Problem to work on:
Output the first line of the listing and each line after it, up to and including the line that contains "1.145, 2.688), 0.052, 0.0021)", exactly as written, minus the pictures.

Available data:
'''

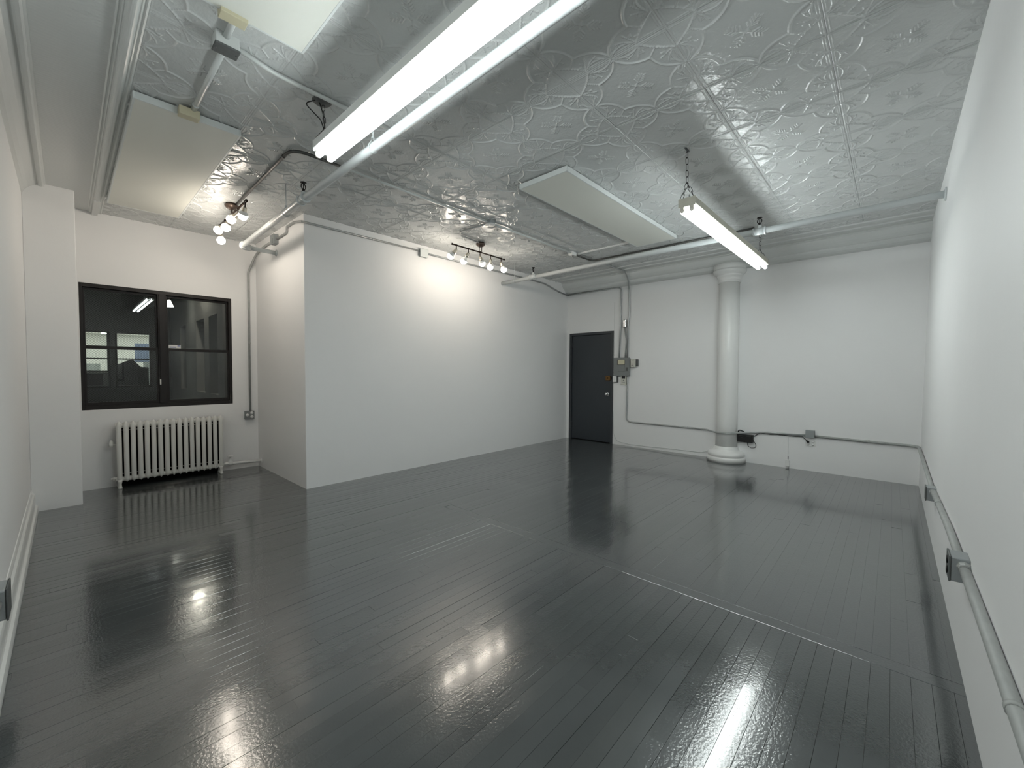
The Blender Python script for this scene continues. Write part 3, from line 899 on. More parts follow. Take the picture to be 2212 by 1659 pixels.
L2A, L2B = (3.285, 1.205), (5.725, 1.190)
t2, rm2 = tube_light('aged cream twin tube strip light hanging by chains near the right wall', 'x', L2A, L2B, 2.622, 0.062, 0.062, M['fixture_old'], (-0.036, 0.036), 0.030, 1)
proto2 = link_mesh(0.052, 0.021, 0.0021).build('chain_link', M['black_iron'], t2)
proto2.location = (3.345, 1.205, 2.70)
w = MB().box(3.255, 3.335, 1.206, 1.220, ZC-0.010, ZC-0.001, 0.001).tube([(3.297, 1.213, ZC-0.003), (3.297, 1.213, ZC-0.03)], 0.004, 6)
w.build('ceiling_plate', M['steel_dark'], t2)
chain(t2, proto2, (3.296, 1.213, ZC-0.02), (3.30, 1.208, 2.80), 0.052, 0.0021)
chain(t2, proto2, (3.30, 1.208, 2.80), (3.31, 1.255, 2.688), 0.052, 0.0021)
chain(t2, proto2, (3.30, 1.208, 2.80), (3.31, 1.160, 2.688), 0.052, 0.0021)
chain(t2, proto2, (5.60, 1.19, ZC-0.002), (5.60, 1.19, 2.79), 0.052, 0.0021)
chain(t2, proto2, (5.60, 1.19, 2.79), (5.61, 1.235, 2.688), 0.052, 0.0021)
chain(t2, proto2, (5.60, 1.19, 2.79), (5.61, 1.145, 2.688), 0.052, 0.0021)

# ------------------------------------------------------------------ spot rails
def spot_rail(label, canopy, a, b, heads, rail_axis):
    t = thing('spot_rail', label, 'light', (canopy[0], canopy[1], ZC))
    x, y = canopy
    zb = a[2]
    w = MB().lathe([(0.0, 0), (0.048, 0), (0.048, 0.018), (0.062, 0.020), (0.062, 0.030), (0.05, 0.048), (0.025, 0.062), (0.0, 0.064)], (x, y, ZC), (0, 0, -1), 28)
    w.build('canopy', M['canopy'], t)
    for sd in (-0.022, 0.022):
        MB().cyl((x+sd*rail_axis[0], y+sd*rail_axis[1], ZC-0.05), (x+sd*rail_axis[0], y+sd*rail_axis[1], zb), 0.005, 8).build('stem', M['bronze'], t)
    w = MB().tube([a, b], 0.0095, 12)
    d = (Vector(b)-Vector(a)).normalized()
    for p, s in ((Vector(a), -1), (Vector(b), 1)):
        w.lathe([(0.0, -0.008), (0.013, -0.006), (0.014, 0.0), (0.013, 0.008), (0.0, 0.012)], p, d*s, 12)
    w.build('rail', M['bronze'], t)
    for (pa, pb) in heads:
        pa = Vector(pa); pb = Vector(pb)
        piv = pa+Vector((0, 0, -0.052))
        ax = (pb-piv).normalized()
        w = MB().cyl(pa, piv, 0.006, 10)
        w.lathe([(0, -0.012), (0.013, -0.010), (0.013, 0.010), (0, 0.012)], pa, d, 12)
        w.build('arm', M['bronze'], t)
        w = MB().lathe([(0.0, -0.006), (0.014, -0.004), (0.018, 0.010), (0.021, 0.035), (0.031, 0.055), (0.029, 0.056), (0.019, 0.038), (0.0, 0.03)], piv, ax, 20)
        hd = w.build('lamp_head', M['nickel'], t)
        l = (pb-piv).length
        w = MB().lathe([(0.0, l-0.064), (0.013, l-0.062), (0.015, l-0.052), (0.027, l-0.038), (0.039, l-0.020), (0.0425, l-0.011), (0.040, l-0.013), (0.0, l-0.015)], piv, ax, 24)
        w.build('bulb_base', M['white_plastic'], hd)
        w = MB().lathe([(0.0398, l-0.012), (0.0412, l-0.004), (0.0415, l+0.004), (0.037, l+0.022), (0.028, l+0.034), (0.014, l+0.041), (0.0, l+0.043)], piv, ax, 16)
        w.build('bulb', M['bulb'], hd)
    return t
spot_rail('bronze five bulb spot rail over the window alcove', (1.204, 5.086), (1.2, 4.56, 2.945), (1.2, 5.61, 2.945),
          [((1.2, 4.60, 2.945), (1.192, 4.642, 2.824)), ((1.2, 4.84, 2.945), (1.153, 4.884, 2.838)), ((1.2, 5.08, 2.945), (1.161, 5.126, 2.817)),
           ((1.2, 5.32, 2.945), (1.146, 5.361, 2.838)), ((1.2, 5.56, 2.945), (1.219, 5.595, 2.794))], (0, 1))
spot_rail('bronze five bulb spot rail in front of the long white wall', (3.817, 4.112), (3.334, 4.112, 2.932), (4.272, 4.112, 2.926),
          [((3.40, 4.112, 2.931), (3.367, 4.183, 2.802)), ((3.603, 4.112, 2.93), (3.583, 4.18, 2.781)), ((3.809, 4.112, 2.929), (3.854, 4.118, 2.791)),
           ((4.008, 4.112, 2.928), (4.029, 4.144, 2.778)), ((4.212, 4.112, 2.927), (4.263, 4.109, 2.783))], (1, 0))

# ------------------------------------------------------------------ radiant heater panels on the ceiling
def heater(label, x0, x1, y0, y1, conn=None):
    t = thing('heater_panel', label, 'heater', ((x0+x1)/2, (y0+y1)/2, ZC), 'flat radiant heater panels on the ceiling')
    zb, zt = 3.008, 3.052
    MB().box(x0+0.010, x1-0.010, y0+0.010, y1-0.010, zb+0.001, zb+0.03).build('panel_face', M['heater'], t)
    w = MB()
    f = 0.012
    w.box(x0, x0+f, y0, y1, zb, zt, 0.0015).box(x1-f, x1, y0, y1, zb, zt, 0.0015)
    w.box(x0+f, x1-f, y0, y0+f, zb, zt, 0.0015).box(x0+f, x1-f, y1-f, y1, zb, zt, 0.0015)
    w.build('edge_frame', M['heater_frame'], t)
    for xx in (x0+0.04, x1-0.04):
        for yy in (y0+0.04, y1-0.04):
            MB().cyl((xx, yy, zt-0.01), (xx, yy, ZC+0.004), 0.006, 8).build('standoff', M['steel_dark'], t)
    if conn:
        cx_, cy_, sgn = conn
        w = MB().box(cx_-0.055, cx_+0.055, cy_-0.032, cy_+0.032, 2.992, 3.045, 0.003)
        w.build('terminal_box', M['ivory'], t)['label'] = 'ivory terminal box'
    return t
heater('cream heater panel above the window alcove, with ivory terminal box', 0.314, 0.888, 3.47, 5.85, (0.585, 3.445, 1))
heater('cream heater panel nearest the camera, cut by the top edge', 0.314, 0.888, -0.05, 2.335, (0.573, 2.338, 1))
heater('white edged heater panel in the middle of the ceiling', 2.865, 5.235, 2.035, 2.565)

# ------------------------------------------------------------------ conduits and boxes on the ceiling
def conduit(label, pts, r, mat, bend=0.08, loc=None, straps=(), strap_dir=(0, 0, 1), cat='conduit'):
    P = fillet(pts, bend, 7)
    t = thing('conduit', label, cat, loc if loc else P[0])
    MB().tube(P, r, 12).build('tube', mat, t)
    for (sp_, ax) in straps:
        w = MB().lathe([(r+0.0005, -0.009), (r+0.003, -0.009), (r+0.003, 0.009), (r+0.0005, 0.009)], sp_, ax, 12)
        sd = Vector(strap_dir)*(r-0.003)
        c = Vector(sp_)+sd
        w.box(c.x-0.006, c.x+0.006, c.y-0.006, c.y+0.006, c.z-0.006, c.z+0.006, 0.001)
        w.build('strap', mat, t)
    return t

ZD = ZC-0.018
# junction box B and the painted runs to the panel terminals
jb = thing('junction_box', 'grey covered junction box on the ceiling between two heater panels', 'box', (0.60, 2.585, ZC))
MB().box(0.548, 0.652, 2.548, 2.626, 3.0, ZC+0.002, 0.004).build('box_body', M['conduit_white'], jb)
w = MB().box(0.544, 0.656, 2.544, 2.630, 2.990, 3.001, 0.004)
for xx in (0.554, 0.646): w.cyl((xx, 2.587, 2.991), (xx, 2.587, 2.987), 0.005, 8)
w.build('cover', M['steel_dark'], jb)
conduit('white painted conduit from junction box to window side heater panel', [(0.606, 2.628, ZD), (0.606, 3.411, ZD)], 0.0155, M['conduit_white'], straps=[((0.606, 3.35, ZD), (0, 1, 0))])
conduit('short painted conduit from junction box to nearest heater panel', [(0.593, 2.546, ZD), (0.593, 2.372, ZD)], 0.0155, M['conduit_white'])
conduit('painted ceiling conduit from junction box to near tube light', [(0.652, 2.60, ZD), (0.85, 2.655, ZD), (1.07, 2.66, ZD), (1.60, 2.66, ZD)], 0.013, M['conduit_white'], bend=0.3)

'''

Output:
The Blender Python script for this scene continues. Write part 3, from line 899 on. More parts follow. Take the picture to be 2212 by 1659 pixels.
L2A, L2B = (3.285, 1.205), (5.725, 1.190)
t2, rm2 = tube_light('aged cream twin tube strip light hanging by chains near the right wall', 'x', L2A, L2B, 2.622, 0.062, 0.062, M['fixture_old'], (-0.036, 0.036), 0.030, 1)
proto2 = link_mesh(0.052, 0.021, 0.0021).build('chain_link', M['black_iron'], t2)
proto2.location = (3.345, 1.205, 2.70)
w = MB().box(3.255, 3.335, 1.206, 1.220, ZC-0.010, ZC-0.001, 0.001).tube([(3.297, 1.213, ZC-0.003), (3.297, 1.213, ZC-0.03)], 0.004, 6)
w.build('ceiling_plate', M['steel_dark'], t2)
chain(t2, proto2, (3.296, 1.213, ZC-0.02), (3.30, 1.208, 2.80), 0.052, 0.0021)
chain(t2, proto2, (3.30, 1.208, 2.80), (3.31, 1.255, 2.688), 0.052, 0.0021)
chain(t2, proto2, (3.30, 1.208, 2.80), (3.31, 1.160, 2.688), 0.052, 0.0021)
chain(t2, proto2, (5.60, 1.19, ZC-0.002), (5.60, 1.19, 2.79), 0.052, 0.0021)
chain(t2, proto2, (5.60, 1.19, 2.79), (5.61, 1.235, 2.688), 0.052, 0.0021)
chain(t2, proto2, (5.60, 1.19, 2.79), (5.61, 1.145, 2.688), 0.052, 0.0021)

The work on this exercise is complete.